Aceh |Detikkasus.com -Masyarakat desa marga penjaitan, yang di wakilkan oleh yahya. Sungguh sangat menyesalkan, atas stegmen saudara “Rajaliadi”. Yang menyampaikan bahwa pemilihan P2K di desa kami, sudah sesuai peraturan perundang-undangan.
Jangan sok tahu, kami masyarakat yang lebih memahami persolan desa kami. Kami sebagai masyarkat awam ini, juga ingin mempertanyakan saudara “Rajaliadi” ini sebagai apa. Kapasitas berbicara di media, kalau sebagai pendamping. Ya harus jelas pendamping apa?, apakah selaku penesehat hukumkah. Atau selaku pengacara advokat, jika sebagai pendamping kami. Ingin juga melihat surat kuasa beliau, apakah seorang ketua LSM bisa sebagai pendamping dan penasehat hukum atau merangkap sebagai pengacara.
Agar kami masyarakat awam ini, memahami karena sepengetahuan kami dalam aturan U-U yang bisa sebagai pendamping hukum iyalah hanya cuma advokat/lengacara atau lowyer dan jika pun memang ada. Yang bukan advokat sepengetahuan saya syarat lemberi bantuan hukum menurut U-U bantuan hukum.
Undang-undang (U-U) bantuan hukum dengan tegas membatasi kalangan non-advokat untuk memberikan bantuan hukum, yaitu mengharuskan lembaga mereka memenuhi syarat. A, berbentuk badan hukum. B, terakreditasi di kementerian hukum dan HAM-RI. C, memiliki kantor atau sekretariat yang tetap. D, memiliki pengurus dan memiliki program bantuan hukum.
Jika pun, beliau dari lembaga bantuan hukum apakah syarat-syarat lembaga beliau sudah terakreditasi?. Kalau pun bisa kami sebagai masyakarat ingin boleh jadi pendamping juga ucap, yahya.
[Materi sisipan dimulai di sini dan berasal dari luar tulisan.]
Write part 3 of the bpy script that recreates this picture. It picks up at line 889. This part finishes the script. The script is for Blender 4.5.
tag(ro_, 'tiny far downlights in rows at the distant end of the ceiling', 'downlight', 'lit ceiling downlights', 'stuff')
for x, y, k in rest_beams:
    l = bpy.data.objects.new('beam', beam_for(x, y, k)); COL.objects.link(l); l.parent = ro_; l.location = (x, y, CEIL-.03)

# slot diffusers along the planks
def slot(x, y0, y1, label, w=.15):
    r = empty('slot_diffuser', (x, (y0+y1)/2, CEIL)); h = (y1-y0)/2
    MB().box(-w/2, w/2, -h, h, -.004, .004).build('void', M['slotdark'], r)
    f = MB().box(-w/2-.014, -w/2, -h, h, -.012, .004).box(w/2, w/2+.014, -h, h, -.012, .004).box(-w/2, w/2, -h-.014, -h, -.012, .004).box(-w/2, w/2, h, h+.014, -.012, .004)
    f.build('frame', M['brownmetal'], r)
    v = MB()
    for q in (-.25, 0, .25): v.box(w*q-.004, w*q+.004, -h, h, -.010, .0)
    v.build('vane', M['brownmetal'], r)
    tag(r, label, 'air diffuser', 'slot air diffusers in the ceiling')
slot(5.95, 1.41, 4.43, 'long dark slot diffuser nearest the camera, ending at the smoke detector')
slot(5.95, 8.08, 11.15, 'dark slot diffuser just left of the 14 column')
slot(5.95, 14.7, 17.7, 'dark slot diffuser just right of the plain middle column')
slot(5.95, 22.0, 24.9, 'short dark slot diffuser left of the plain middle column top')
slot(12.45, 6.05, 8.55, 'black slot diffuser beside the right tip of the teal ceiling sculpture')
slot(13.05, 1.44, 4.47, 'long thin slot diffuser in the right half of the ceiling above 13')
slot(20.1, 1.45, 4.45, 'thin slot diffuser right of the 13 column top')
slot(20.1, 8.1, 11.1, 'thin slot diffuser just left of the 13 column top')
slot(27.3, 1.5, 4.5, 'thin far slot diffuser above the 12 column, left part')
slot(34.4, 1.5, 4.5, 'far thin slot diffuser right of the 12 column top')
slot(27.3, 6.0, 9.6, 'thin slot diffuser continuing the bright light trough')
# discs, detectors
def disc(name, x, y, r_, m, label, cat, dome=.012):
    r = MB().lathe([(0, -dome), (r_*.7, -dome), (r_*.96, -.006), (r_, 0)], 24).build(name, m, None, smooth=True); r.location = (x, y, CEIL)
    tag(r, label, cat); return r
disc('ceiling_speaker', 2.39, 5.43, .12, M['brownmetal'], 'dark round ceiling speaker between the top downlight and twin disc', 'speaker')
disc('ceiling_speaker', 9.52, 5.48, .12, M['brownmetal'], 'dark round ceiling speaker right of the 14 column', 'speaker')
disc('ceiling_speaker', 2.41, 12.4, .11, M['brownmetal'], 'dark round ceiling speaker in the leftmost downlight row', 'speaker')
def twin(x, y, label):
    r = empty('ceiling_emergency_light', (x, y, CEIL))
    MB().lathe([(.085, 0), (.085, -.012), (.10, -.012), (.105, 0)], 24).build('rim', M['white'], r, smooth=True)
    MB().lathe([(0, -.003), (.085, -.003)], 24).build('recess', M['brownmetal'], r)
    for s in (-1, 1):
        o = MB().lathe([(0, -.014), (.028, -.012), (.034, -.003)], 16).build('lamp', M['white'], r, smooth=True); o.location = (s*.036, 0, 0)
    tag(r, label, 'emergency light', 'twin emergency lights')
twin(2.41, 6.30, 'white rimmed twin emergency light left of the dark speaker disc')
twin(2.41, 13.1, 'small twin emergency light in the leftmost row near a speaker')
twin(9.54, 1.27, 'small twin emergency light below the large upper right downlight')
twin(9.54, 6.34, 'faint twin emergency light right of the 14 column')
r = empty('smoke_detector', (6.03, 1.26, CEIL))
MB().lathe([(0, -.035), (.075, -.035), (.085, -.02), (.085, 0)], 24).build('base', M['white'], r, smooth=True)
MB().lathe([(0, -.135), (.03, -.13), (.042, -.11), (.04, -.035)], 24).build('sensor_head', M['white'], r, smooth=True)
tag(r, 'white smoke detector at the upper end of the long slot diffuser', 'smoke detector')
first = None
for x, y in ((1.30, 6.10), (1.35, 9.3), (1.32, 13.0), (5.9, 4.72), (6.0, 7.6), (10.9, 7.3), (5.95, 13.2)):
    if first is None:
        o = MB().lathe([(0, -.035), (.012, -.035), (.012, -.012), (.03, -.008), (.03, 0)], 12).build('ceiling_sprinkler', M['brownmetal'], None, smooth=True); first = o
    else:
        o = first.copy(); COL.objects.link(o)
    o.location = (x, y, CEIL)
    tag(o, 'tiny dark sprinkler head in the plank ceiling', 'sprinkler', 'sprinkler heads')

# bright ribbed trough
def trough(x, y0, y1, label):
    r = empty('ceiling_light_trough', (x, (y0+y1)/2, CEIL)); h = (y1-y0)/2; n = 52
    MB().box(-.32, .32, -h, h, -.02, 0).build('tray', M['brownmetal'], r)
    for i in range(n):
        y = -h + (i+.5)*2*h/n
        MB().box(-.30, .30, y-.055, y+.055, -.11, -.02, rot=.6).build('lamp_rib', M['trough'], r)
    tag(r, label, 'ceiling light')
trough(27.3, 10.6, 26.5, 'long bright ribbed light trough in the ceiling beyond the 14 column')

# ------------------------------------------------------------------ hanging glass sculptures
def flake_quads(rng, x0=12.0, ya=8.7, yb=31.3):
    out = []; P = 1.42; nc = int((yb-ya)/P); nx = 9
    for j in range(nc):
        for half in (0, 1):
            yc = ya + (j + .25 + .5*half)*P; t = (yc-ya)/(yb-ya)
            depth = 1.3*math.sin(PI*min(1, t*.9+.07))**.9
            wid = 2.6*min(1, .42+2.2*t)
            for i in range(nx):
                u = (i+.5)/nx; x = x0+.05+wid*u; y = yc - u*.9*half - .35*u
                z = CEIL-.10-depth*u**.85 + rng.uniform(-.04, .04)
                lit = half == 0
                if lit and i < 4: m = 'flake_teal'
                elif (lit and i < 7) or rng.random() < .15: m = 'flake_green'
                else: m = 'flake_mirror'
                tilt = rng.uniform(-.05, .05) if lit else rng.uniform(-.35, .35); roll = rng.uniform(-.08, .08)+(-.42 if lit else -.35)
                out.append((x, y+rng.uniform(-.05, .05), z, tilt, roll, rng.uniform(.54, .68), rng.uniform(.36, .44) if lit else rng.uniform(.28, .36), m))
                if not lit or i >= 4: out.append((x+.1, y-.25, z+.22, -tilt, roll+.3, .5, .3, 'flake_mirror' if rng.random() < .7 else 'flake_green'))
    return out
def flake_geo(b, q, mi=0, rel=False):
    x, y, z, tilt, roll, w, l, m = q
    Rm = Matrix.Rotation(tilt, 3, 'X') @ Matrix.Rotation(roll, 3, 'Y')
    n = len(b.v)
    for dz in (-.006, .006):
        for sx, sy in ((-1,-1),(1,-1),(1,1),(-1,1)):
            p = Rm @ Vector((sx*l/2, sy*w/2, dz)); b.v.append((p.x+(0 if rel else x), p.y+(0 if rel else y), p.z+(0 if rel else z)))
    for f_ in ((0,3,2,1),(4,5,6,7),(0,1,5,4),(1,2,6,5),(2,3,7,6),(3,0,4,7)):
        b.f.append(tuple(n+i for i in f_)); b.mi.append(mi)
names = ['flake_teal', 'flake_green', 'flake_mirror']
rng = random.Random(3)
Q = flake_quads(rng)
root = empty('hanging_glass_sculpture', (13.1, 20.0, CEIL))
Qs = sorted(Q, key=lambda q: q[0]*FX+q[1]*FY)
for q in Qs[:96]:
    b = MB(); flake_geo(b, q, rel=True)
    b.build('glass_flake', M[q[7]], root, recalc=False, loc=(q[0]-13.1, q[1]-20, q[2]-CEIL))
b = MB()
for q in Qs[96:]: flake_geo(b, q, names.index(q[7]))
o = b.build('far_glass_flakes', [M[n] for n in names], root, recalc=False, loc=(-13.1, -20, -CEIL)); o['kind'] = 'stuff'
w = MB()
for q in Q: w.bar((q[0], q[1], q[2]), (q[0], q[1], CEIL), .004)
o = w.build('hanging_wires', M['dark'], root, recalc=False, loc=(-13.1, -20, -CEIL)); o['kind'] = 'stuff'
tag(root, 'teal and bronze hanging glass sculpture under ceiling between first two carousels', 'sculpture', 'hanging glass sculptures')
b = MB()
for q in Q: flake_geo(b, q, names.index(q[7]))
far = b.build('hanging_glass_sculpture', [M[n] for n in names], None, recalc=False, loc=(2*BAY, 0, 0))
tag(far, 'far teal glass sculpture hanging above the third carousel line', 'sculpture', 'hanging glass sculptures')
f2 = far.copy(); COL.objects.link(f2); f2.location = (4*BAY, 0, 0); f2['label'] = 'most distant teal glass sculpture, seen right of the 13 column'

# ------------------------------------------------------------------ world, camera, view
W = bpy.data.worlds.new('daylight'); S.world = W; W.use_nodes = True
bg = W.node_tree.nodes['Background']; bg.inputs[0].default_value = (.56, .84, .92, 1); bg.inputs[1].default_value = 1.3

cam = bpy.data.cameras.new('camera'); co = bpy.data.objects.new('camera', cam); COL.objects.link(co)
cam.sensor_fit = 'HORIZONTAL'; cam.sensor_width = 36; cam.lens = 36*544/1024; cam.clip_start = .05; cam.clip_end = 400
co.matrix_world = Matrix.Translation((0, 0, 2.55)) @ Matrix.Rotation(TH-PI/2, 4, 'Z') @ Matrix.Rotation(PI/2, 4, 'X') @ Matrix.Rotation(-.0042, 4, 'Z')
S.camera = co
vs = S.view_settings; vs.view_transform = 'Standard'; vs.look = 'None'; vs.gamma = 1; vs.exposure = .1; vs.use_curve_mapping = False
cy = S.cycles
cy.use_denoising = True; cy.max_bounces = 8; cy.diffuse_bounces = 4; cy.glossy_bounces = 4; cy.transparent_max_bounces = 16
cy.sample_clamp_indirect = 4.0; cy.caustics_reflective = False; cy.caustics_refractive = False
Di tambahkan menurut undang-undang lemberian bantuan hukum secara cuma-cuma berdasarkan undang-undang nomor 16 tahun 2011, tentang bantuan hukum. Hanya orang yang mempunyai legal standing, seperti advokat yang sudah mempunyai KTA dan berita acara sumpah dari pengadilan tinggi dan menurut pasal 22 ayat (1) undang-undang nomor 18 tahun 2003.
Tentang advokat menegaskan, bahwa advokat wajib memberikan bantuan hukum secara cuma-cuma kepada pencari keadilan yang tidak mampu. Dan perlu kita ketahui sanksi untuk orang yang bertindak seolah-olah sebagai advokat, tetapi bukan advokat di atur di dalam pasal 31 U-U 18/2003 sebagai berikut. Setiap orang yang dengan sengaja menjalankan pekerjaan profesi sebagai advokat dan bertindak seolah-olah sebagai advokat, tetapi dirinya bukan advokat. Sebagaimana diatur dalam undang-undang ini, di pidana dengan pidana penjara paling lama 5 tahun dan denda paling banyak Rp. 50 juta rupiah.